RHEOLOGICAL TRANSITIONS AND STRAIN LOCALIZATION IN LOWER CRUSTAL SHEAR ZONES: EVIDENCE FROM THE ROOT OF A CONTINENTAL ARC EXPOSED IN FIORDLAND, NEW ZEALAND

We use field relationships, microstructure, and electron backscatter diffraction data to investigate the rheological changes promoting strain localization in the lower crust of a continental arc in Fiordland, New Zealand. The rocks record a Cretaceous history of subduction and contraction followed by extension as an outboard arc of Jurassic and older rock was underthrust beneath Gondwana. This event increased magmatism, thickened the crust to ≥65 km, and created steep shear zones up to 15 km thick through which magmas and crustal melts moved.

At 45-65 km depth, plutons composed mostly of hornblende diorite record three rheological transitions that promoted strain localization. The first involved a change from hypersolidus flow in melt-rich magmas to deformation close to the solidus when dislocation creep of plagioclase and pyroxene occurred in diffuse zones near the tops of crystallizing plutons. Subsequent deformation was partitioned into plagioclase. The second transition occurred as crustal melts infiltrated high-strain zones rich in plagioclase after strain partitioning. The timing of infiltration is indicated by K-feldspar-rich melt pseudomorphs, which occur in the interstitial spaces between recrystallized plagioclase. The third transition occurred as melts drained from plagioclase-rich shear zones and deformation became localized outside the former leucosome, where fine-grained (d = ~14 μm) plagioclase records the onset of grain boundary sliding (GBS). At this stage the change in plagioclase deformation mechanism from dislocation creep to GBS had a stronger effect on the rheology than the presence of melt.

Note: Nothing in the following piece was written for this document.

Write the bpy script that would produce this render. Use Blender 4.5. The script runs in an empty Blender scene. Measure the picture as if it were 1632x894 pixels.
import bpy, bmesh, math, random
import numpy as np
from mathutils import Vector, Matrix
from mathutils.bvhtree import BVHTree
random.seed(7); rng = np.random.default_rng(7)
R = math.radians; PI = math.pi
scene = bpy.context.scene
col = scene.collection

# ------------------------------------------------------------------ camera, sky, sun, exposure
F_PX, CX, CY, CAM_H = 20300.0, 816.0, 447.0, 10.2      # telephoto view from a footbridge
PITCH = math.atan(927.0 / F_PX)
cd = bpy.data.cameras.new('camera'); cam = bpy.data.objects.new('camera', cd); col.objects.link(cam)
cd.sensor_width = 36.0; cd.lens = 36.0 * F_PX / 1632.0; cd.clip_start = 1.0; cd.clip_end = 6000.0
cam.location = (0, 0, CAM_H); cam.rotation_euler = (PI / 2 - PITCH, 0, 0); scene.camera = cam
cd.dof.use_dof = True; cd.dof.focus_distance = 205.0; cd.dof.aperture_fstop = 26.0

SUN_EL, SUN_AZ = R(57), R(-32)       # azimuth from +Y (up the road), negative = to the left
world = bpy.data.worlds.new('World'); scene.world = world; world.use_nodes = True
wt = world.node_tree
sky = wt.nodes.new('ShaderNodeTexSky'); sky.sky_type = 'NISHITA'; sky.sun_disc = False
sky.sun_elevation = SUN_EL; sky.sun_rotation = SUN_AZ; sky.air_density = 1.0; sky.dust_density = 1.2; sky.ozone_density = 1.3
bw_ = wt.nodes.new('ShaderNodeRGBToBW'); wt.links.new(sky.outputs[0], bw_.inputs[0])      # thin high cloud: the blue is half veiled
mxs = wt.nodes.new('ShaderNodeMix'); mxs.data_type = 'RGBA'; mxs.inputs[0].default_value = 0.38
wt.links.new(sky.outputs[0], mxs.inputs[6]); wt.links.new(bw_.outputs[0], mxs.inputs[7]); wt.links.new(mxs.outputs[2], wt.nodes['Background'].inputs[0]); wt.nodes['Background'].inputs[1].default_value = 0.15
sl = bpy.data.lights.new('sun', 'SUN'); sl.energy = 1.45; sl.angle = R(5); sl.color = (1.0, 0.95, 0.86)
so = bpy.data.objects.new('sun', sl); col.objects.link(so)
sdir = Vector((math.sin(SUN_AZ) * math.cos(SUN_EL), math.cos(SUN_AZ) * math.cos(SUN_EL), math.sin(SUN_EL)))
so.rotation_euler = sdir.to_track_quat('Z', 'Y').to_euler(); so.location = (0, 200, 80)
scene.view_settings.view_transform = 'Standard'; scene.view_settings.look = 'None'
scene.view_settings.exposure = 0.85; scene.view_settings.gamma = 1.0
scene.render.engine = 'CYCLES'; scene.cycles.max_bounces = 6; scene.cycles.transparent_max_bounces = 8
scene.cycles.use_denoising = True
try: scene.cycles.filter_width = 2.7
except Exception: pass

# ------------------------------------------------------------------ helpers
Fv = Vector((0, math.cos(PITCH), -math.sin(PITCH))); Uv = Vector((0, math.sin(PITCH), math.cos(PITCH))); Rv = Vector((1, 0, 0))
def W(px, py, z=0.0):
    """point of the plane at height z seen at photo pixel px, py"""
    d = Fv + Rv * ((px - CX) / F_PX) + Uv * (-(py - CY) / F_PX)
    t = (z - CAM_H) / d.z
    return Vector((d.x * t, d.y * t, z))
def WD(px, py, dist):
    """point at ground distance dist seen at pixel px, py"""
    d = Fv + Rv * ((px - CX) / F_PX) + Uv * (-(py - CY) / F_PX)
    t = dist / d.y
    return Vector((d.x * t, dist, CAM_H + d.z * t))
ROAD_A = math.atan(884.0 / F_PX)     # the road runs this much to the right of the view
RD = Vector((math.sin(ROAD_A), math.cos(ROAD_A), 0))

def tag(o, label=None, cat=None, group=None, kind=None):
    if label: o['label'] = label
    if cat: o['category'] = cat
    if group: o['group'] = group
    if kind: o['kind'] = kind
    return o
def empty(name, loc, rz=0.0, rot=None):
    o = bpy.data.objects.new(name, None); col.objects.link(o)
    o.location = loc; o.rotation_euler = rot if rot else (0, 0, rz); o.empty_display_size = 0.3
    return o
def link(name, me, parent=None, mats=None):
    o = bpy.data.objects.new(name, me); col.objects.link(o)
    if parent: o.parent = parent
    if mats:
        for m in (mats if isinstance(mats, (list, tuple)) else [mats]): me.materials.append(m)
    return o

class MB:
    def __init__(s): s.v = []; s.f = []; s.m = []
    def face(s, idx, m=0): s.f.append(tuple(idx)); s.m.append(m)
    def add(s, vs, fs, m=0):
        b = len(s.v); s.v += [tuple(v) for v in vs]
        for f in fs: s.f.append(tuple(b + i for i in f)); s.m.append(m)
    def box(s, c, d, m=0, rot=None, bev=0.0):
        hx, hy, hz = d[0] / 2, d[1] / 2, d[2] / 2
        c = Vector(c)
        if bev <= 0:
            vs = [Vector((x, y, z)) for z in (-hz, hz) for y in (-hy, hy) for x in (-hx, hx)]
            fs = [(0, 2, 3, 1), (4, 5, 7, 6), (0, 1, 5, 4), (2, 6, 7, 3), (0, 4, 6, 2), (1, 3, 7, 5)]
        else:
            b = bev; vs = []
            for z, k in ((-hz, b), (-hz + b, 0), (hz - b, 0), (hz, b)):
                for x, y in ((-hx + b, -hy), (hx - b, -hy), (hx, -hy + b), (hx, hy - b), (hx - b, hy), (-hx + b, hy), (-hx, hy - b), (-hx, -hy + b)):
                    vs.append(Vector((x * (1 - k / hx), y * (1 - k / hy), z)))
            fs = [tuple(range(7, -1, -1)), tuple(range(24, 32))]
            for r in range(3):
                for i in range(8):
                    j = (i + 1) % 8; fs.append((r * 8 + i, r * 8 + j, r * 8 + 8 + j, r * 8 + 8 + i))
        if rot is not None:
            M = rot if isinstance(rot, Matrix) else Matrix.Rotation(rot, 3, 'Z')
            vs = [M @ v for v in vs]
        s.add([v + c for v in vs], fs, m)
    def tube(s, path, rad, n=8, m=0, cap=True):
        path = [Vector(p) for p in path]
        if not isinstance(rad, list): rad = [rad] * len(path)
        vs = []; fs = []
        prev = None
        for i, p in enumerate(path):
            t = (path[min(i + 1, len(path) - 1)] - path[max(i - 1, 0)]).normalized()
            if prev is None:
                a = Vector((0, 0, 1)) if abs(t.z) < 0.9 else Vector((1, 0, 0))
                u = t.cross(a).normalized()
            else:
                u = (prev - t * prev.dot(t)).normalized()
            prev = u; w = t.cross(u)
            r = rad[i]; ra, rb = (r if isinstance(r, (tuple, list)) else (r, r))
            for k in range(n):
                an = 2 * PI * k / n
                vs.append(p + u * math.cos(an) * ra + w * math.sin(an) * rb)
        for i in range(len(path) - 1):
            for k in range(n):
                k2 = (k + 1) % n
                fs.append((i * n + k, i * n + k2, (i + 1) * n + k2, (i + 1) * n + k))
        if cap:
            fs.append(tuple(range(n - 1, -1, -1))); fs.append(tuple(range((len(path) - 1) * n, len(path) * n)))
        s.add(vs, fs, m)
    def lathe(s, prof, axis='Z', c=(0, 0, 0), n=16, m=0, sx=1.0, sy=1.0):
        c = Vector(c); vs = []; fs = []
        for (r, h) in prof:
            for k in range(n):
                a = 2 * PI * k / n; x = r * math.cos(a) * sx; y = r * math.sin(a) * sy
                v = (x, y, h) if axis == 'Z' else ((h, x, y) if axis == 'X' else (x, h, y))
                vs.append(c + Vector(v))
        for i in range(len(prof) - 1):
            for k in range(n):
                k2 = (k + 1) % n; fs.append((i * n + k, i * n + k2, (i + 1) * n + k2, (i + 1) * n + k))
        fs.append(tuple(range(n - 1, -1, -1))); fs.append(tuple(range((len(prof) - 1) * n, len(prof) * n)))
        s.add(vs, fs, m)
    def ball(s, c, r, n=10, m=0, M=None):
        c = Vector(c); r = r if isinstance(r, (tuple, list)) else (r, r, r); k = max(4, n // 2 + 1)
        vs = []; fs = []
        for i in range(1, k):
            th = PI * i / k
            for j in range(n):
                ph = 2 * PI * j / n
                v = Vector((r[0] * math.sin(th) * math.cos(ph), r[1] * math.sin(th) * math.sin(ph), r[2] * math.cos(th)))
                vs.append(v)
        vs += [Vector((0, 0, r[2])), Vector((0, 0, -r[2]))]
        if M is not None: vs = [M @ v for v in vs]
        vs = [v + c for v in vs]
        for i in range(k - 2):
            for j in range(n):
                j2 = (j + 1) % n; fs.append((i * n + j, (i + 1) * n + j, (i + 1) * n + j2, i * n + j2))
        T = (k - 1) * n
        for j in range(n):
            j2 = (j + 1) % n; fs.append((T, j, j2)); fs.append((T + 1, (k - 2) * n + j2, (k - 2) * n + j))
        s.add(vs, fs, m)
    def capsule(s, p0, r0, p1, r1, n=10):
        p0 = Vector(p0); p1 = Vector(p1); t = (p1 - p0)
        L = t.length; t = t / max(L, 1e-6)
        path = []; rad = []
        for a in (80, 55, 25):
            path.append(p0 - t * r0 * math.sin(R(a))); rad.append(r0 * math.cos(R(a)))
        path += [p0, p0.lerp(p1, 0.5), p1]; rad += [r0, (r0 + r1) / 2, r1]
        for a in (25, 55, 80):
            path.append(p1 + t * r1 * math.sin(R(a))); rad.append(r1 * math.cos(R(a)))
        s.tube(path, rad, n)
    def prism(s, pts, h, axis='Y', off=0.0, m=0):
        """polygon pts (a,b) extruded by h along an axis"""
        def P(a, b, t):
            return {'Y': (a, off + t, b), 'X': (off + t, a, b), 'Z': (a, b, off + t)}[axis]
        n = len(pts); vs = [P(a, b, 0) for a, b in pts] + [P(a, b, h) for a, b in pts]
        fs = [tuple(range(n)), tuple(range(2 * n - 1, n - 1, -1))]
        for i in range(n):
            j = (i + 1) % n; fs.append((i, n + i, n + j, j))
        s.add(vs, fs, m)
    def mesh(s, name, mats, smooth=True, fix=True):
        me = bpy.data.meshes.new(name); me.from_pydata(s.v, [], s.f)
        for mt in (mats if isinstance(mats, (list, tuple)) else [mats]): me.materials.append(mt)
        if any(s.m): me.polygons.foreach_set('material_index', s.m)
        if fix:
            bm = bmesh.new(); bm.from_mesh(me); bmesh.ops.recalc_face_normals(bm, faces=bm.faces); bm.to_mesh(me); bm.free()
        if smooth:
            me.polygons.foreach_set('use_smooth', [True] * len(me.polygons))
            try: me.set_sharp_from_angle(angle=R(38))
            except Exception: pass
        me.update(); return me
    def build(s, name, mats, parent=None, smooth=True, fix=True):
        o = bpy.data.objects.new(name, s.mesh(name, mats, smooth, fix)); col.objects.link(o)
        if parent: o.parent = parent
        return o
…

We infer a process whereby crystal-plastic deformation in lower crustal shear zones reduces plagioclase grain size and promotes melt infiltration. Melt-infiltration further weakens the crust and localizes strain. As melts are extracted melt vol% decreases to <7%, resulting in a rheological switch where leucosome (former melt) is strong and grain size sensitive GBS dominates and localizes strain in previously recrystallized areas. The data indicate initial strain localization was achieved by crystal-plastic deformation of both plagioclase and pyroxene, and later enhanced by both melt infiltration and a change in plagioclase deformation mechanism as melts drained from the lower crust.